Let's choose some $a$ such that $a>1$ and some prime $p>f(a),a$. First notice that $f(a \cdot a) \mid \max \{f(a),a \} => p>f(a^2)$, and as $f(a^{n-1} \cdot a ) \mid \max \{f(a^{n-1}),a \} => p>f(a^n)$ for all naturals $n$ (by induction). Also notice $f(a^n \cdot p) \mid \max \{f(a^n),p \} => f(a^np) \mid p$- thus $f(a^n p)=1$ or $=p$. Now write $a^n p=ap \cdot a^{n-1} => f(a^n p) \mid \max \{f(ap),a^{n-1} \}$- clearly, for large enough $n$, $a^{n-1} > f(ap) => f(a^np) \mid a^{n-1}$ for large $n$- but we know $(p,a)=1$ as $p>a$, $p$ can't divide $a^{n-1}$- hence for large $n$, $f(a^n p) \neq p => f(a^n p)=1$ for all large $n$, hence infinitely many $n$- Thus we're done. Nice problem.

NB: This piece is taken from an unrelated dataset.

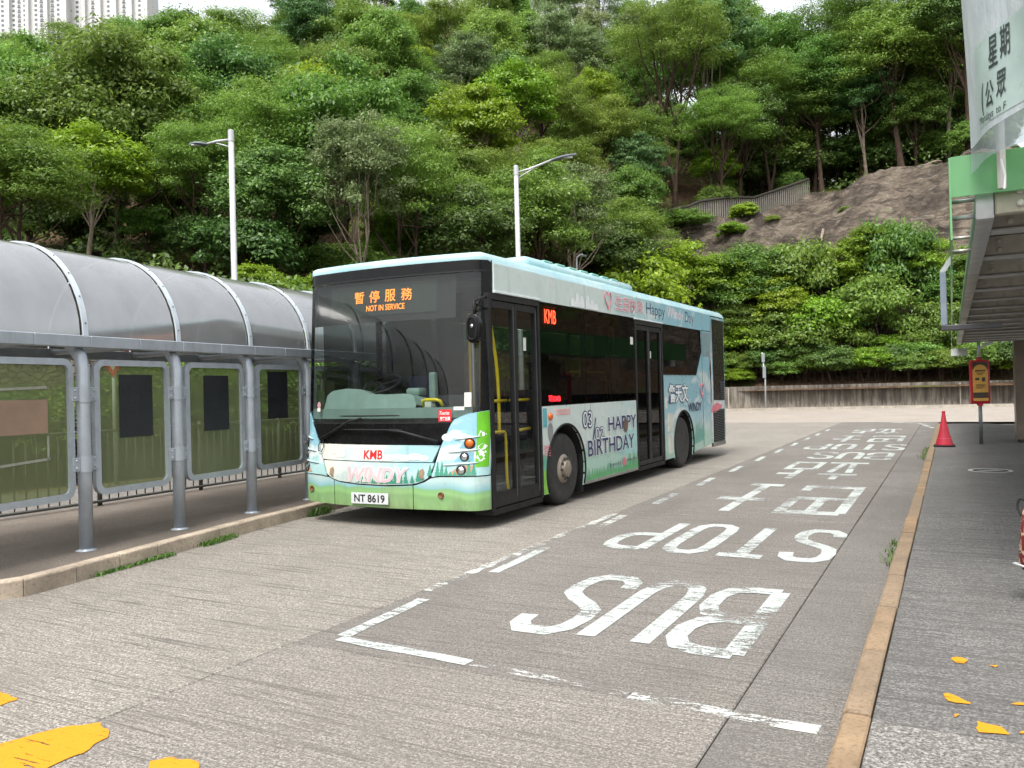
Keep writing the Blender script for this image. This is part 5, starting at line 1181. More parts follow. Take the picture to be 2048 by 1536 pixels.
MB().tube([(0, 0, 2.02), (.05, -.02, 2.06), (.1, -.04, 2.12), (.26, -.07, 2.14)], [.02, .02, .03, .03], 8).build('camera_arm', M_PWHITE, bs, smooth=True)
# ---- shopping trolley at the right edge
tr = thing('shopping_trolley', 'red patterned shopping trolley bag standing at the right picture edge', 'shopping trolley', (3.315, 5.05, PZ), rad(-84))
tr.scale = (.86, .86, .86)
k = NT('red flower cloth'); co = k.coord('Object'); v1 = k.noise(co, 14, 3, .5, 1.2)
c = k.mix(k.ramp(v1, [(.55, 0.0), (.58, 1.0)]), srgb(120, 26, 26), srgb(206, 186, 150)); M_CLOTH = k.done(k.pbr(c, .85, 0, k.bump(k.noise(co, 60, 3), .2, .004)))
mb = MB(); sec = [(.0, .19, .30, .13), (.02, .2, .36, .15), (.0, .185, .6, .14), (.0, .16, .80, .12), (.0, .13, .86, .08)]
V = []
for ox, hw, z, hd in [(0, .22, .24, .16), (0, .235, .30, .175), (0, .22, .45, .17), (0, .20, .66, .155), (0, .17, .78, .12), (0, .1, .82, .06)]:
    for a in lin(0, 2 * math.pi * 15 / 16, 16):
        cx_, cy_ = math.cos(a), math.sin(a); V.append((ox + hw * (abs(cx_) ** .6) * (1 if cx_ > 0 else -1), hd * (abs(cy_) ** .6) * (1 if cy_ > 0 else -1), z))
mb.add(V, [(i * 16 + j, i * 16 + (j + 1) % 16, (i + 1) * 16 + (j + 1) % 16, (i + 1) * 16 + j) for i in range(5) for j in range(16)] + [tuple(range(16)), tuple(80 + j for j in range(16))]); mb.build('bag', M_CLOTH, tr, smooth=True)
MB().tube(smooth([(-.22, -.14, .27), (-.245, -.1, .26), (-.245, .1, .26), (-.22, .16, .27), (.22, .16, .27), (.245, .1, .26), (.245, -.1, .26), (.22, -.16, .27), (-.22, -.16, .27)], 3), .008, 6).build('base_wire', M_PWHITE, tr, smooth=True)
for s in (-1, 1):
    MB().tube([(s * .15, .19, .12), (s * .15, .19, .9), (s * .13, .22, 1.02)], .011, 8).build('frame_tube', M_CHROME, tr, smooth=True)
    MB().lathe([(.0, -.02), (.07, -.02), (.085, -.015), (.085, .015), (.07, .02), (0, .02)], 'x', (s * .2, .17, .085), 24).build('wheel', M_RUB, tr, angle=40)
    MB().tube(smooth([(s * .16, -.06, .25), (s * .2, -.075, .17), (s * .215, -.075, .07), (s * .19, -.07, .012), (s * .13, -.06, .012)], 4), .009, 6).build('stand_leg', plain('pale blue leg', srgb(170, 194, 204), .4, .3), tr, smooth=True)
    MB().rbox(s * .17 - .03, s * .17 + .03, -.06, .0, .15, .245, .015).build('leg_bracket', M_RUB, tr)
MB().tube(smooth([(-.13, .22, 1.02), (-.1, .25, 1.06), (.1, .25, 1.06), (.13, .22, 1.02)], 4), .016, 8).build('handle', M_RUB, tr, smooth=True)
MB().tube(smooth([(-.19, -.05, .72), (-.235, -.08, .74), (-.24, -.1, .68), (-.2, -.1, .62)], 4), .008, 6).build('bag_strap', M_RUB, tr, smooth=True)
# ---- far retaining wall with upright board marks
W0 = Vector((9.9, 49.4, 0)); WL = [(9.9, 49.2), (12.45, 48.1), (26.74, 44.0), (36, 41.2), (60, 33)]
k = NT('board marked concrete'); co = k.coord('Position')
s1 = k.noise(k.mapping(co, scale=(5, 5, .35)), 1.0, 5, .7); s2 = k.noise(co, 1.2, 5, .6); s3 = k.noise(k.mapping(co, scale=(11, 11, 1.6)), 1.0, 4, .7)
c = k.ramp(s1, [(.3, srgb(66, 61, 56)), (.5, srgb(112, 106, 98)), (.7, srgb(158, 151, 140))]); Zp = k.sep(co)[2]
c = k.mix(k.ramp(k.math('ADD', k.math('MULTIPLY', k.math('SUBTRACT', .55, Zp), .9), k.math('MULTIPLY', k.math('SUBTRACT', s3, .5), 1.7)), [(.15, 0.0), (.6, .75)]), c, srgb(176, 166, 150))
c = k.mix(k.ramp(s2, [(.45, 0.0), (.7, .45)]), c, srgb(64, 56, 50))
M_BOARD = k.done(k.pbr(c, .9, 0, k.bump(s3, .5, .03), .2))
D_ = arclen(WL); mb = MB(); s = 0; V = []; pit = .17; nst = int(D_[-1] / (pit / 2))
for i in range(nst):
    x, y = at_len(WL, D_, i * pit / 2); x2, y2 = at_len(WL, D_, i * pit / 2 + .05); t = Vector((x2 - x, y2 - y, 0)).normalized(); nrm = Vector((t.y, -t.x, 0))
    d = .03 if (i // 2) % 2 == 0 else 0.0
    for z in (-.05, 1.33, 1.36): q = Vector((x, y, 0)) + nrm * (d if z < 1.35 else -.0); V.append((q.x, q.y, z))
    q = Vector((x, y, 0)) - nrm * .3; V.append((q.x, q.y, 1.36))
mb.add(V, [(4 * i + q, 4 * i + 4 + q, 4 * i + 5 + q, 4 * i + 1 + q) for i in range(nst - 1) for q in range(3)])
fw = mb.build('retaining_wall', M_BOARD); tag(fw, 'low stained retaining wall with upright ribs along the far side of the turning area', 'wall')
for s in (15.2, 3.0, 28.0):
    x, y = at_len(WL, D_, s); x2, y2 = at_len(WL, D_, s + .1); t = Vector((x2 - x, y2 - y, 0)).normalized(); nrm = Vector((t.y, -t.x, 0)); q0 = Vector((x, y, 0)) + nrm * .036
    MB().add([q0 - t * .03 + Vector((0, 0, .02)), q0 + t * .03 + Vector((0, 0, .02)), q0 + t * .03 + Vector((0, 0, 1.3)), q0 - t * .03 + Vector((0, 0, 1.3))], [(0, 1, 2, 3)]).build('wall_joint', plain('pale joint', srgb(188, 182, 170), .8), fw)
A = offset_line(WL, -.02); B = offset_line(WL, -1.3)
n = len(A); tag(MB().add([(x, y, .12) for x, y in A] + [(x, y, .12) for x, y in B] + [(x, y, -.02) for x, y in B], [(i, i + 1, n + i + 1, n + i) for i in range(n - 1)] + [(n + i, n + i + 1, 2 * n + i + 1, 2 * n + i) for i in range(n - 1)]).build('far_pavement', concrete('far pavement', srgb(140, 132, 122), .2, .25, .4, .2)), kind='structure')
A = offset_line(WL, -1.3); B = offset_line(WL, -1.48)
tag(MB().add([(x, y, .125) for x, y in A] + [(x, y, .125) for x, y in B] + [(x, y, -.02) for x, y in B], [(i, i + 1, n + i + 1, n + i) for i in range(n - 1)] + [(n + i, n + i + 1, 2 * n + i + 1, 2 * n + i) for i in range(n - 1)]).build('far_kerb', kerbmat('pale far kerb', srgb(196, 188, 174), .3)), kind='structure')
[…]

Let $P(a,b)$ denote the assertion. Let $p$ be a prime such that $p\geq f(1)$, then taking $P(1,p)$ we see that $f(p)$ is either $1$ or $p$. Taking $P(p,p),(p^2,p),\dots,P(p^k,p)$ we see that $f(p^i)$ is either $1$ or $p$ for all $i \in \mathbb{N}$. Assume there exists two primes $p,q$, $p>q$ such that $f(p^i)=p, f(q^j)=q$, and $f(p^iq^j)\neq 1, \forall i,j \in \mathbb{N}$, (if these primes wouldn't exist we would already be done.) Let $k$ be the least natural such that $q^k>p$. Take $P(p,q),P(pq,q),\dots P(pq^{k-1},q)$ to see that $f(pq)=f(pq^2)=\dots=f(pq^k)=p$, but taking $P(p,q^k)$ we see that $f(pq^k) \mid q^k$ wich is contradiction. $\blacksquare$

Suppose that there exists positive integer $C$ that $f(k)>1$ for all $k>C$. As usual, let $P(a,b)$ denote the statement in the problem. $P(a,p)$ gives us $f(ap)=p$ for all prime $p>\max \{ f(a),C\}$ and positive integer $a$. $P(ap,p)$ gives us $f(ap^2)=p$ for all prime $p>\max \{ f(a),C\}$ and positive integer $a$. Choose prime numbers $p,q$ that $\max \{ f(1),C\} <p<q<p^2$. We get $f(p^2q)=q$ since $q>C$ and $q>f(p^2)=p$. On the other hand, $f(p^2q)\mid \max \{ f(q),p^2\} =p^2$. Contradiction.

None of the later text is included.